There are other technologies entering the pizza space that, like voice ordering AI, are meant to supplement human labor rather than replace it. That’s true for Robb Swanson, a franchisee for a Zorbaz On the Lake location in Park Rapids, Minnesota. He installed xRobotics’ xPizza Cube—a countertop machine that portions sauce, cheese and toppings with precision. It’s small enough to fit behind a bar but powerful enough to produce pizzas faster and more efficiently during the shop’s busy summer season.

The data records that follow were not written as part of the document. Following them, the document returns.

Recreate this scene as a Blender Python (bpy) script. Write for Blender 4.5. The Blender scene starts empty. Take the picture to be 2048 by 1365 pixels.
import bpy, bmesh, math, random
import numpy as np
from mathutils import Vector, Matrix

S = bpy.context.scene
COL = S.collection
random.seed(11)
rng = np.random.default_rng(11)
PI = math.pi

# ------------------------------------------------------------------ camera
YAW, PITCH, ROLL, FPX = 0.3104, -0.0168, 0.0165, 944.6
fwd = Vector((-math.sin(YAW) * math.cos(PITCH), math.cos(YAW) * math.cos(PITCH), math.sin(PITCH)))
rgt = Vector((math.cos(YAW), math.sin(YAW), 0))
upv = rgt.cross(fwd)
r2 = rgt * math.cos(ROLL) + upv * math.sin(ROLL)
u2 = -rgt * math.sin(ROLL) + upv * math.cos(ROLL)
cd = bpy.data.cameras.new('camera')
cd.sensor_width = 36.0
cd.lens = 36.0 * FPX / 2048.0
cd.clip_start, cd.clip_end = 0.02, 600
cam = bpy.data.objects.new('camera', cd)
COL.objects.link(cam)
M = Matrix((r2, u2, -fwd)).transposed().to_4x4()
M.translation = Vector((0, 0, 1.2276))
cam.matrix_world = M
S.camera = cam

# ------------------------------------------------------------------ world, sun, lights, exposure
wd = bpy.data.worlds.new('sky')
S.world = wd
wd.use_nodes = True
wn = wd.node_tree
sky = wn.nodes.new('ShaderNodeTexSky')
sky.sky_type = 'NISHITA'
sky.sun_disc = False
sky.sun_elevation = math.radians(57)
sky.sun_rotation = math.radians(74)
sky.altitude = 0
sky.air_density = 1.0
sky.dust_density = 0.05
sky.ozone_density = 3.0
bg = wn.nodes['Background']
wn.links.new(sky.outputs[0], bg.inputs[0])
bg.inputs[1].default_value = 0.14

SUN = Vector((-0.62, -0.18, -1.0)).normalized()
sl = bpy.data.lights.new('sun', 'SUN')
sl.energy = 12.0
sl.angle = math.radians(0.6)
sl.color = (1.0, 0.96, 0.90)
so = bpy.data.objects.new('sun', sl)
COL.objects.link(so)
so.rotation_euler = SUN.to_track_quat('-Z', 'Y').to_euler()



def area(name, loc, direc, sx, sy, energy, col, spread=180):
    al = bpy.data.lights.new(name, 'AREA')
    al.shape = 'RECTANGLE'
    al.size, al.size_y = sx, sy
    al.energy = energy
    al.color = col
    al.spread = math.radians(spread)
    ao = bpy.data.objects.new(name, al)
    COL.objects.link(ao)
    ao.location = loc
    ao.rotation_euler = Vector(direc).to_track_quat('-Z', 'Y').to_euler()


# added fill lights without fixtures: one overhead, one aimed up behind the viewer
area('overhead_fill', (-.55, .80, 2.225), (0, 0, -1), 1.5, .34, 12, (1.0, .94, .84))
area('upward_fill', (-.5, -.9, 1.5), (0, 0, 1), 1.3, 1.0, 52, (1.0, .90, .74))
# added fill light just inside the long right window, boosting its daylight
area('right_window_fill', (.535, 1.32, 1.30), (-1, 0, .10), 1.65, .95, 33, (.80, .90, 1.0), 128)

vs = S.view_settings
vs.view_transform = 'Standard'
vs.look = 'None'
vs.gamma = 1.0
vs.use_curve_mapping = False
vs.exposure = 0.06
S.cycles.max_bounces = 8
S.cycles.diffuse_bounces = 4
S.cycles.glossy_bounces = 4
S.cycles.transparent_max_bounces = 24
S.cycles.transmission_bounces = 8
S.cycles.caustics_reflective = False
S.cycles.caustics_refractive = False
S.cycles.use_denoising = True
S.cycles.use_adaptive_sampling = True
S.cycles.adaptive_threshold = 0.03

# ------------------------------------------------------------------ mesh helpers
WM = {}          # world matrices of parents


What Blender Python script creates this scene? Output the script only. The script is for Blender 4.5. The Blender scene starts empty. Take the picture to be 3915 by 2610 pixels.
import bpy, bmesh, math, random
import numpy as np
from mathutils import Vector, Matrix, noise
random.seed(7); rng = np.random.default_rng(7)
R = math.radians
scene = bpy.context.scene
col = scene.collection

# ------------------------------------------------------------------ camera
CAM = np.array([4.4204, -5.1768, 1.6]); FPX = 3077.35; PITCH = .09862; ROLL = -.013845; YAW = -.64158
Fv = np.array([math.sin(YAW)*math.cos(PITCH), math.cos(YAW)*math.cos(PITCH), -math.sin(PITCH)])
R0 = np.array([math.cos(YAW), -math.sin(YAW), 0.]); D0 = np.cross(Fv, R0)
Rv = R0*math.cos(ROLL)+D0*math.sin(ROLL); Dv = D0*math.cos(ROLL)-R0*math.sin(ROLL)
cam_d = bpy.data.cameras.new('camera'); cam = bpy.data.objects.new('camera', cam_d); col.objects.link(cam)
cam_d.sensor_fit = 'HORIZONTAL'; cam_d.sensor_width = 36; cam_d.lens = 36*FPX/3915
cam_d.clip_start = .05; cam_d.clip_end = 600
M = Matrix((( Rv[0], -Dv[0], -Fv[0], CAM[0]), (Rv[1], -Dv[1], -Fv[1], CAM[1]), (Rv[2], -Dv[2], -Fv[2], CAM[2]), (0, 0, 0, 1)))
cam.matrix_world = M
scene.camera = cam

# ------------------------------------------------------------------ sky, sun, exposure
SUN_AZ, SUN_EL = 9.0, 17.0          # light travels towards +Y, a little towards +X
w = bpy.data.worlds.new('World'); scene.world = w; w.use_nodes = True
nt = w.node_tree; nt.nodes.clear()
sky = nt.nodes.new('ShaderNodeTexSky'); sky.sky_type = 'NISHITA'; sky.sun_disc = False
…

Swanson didn’t buy it to cut staff. He bought it to keep up. “It did exactly what I hoped it would,” he says. “It saves labor, it saves cheese, it makes us more consistent.” The bot paid for itself in under 18 months, and he’s now trying to convince other Zorbaz On the Lake franchisees to follow suit.
Contrast that with Sharma’s vision for Donatos, and you begin to see how tech might affect pizza chains versus independent pizzerias. In Sharma’s mind, partial solutions, as he calls them, aren’t enough. “You still need someone to cut and box a pizza in those setups,” he says. “So, at the end of the day, how much money are you really saving? There’s been no widespread adoption of these technologies by big national chains because they have run the numbers and the numbers don’t work.”
The result is a widening delta between independents and chains: Small operators are adopting incremental, assistive tech, while big brands are exploring full autonomy. Both are responding to the same pressures—labor, speed and margin—but in very different ways.So, yes, the robots are here. But the story of pizza technology in the 2020s isn’t just about machines that can make a pie without human supervision. It’s about people—operators who are learning to think like technologists, to build smarter systems, and to make sure that even as the industry automates, the heart of pizza stays human.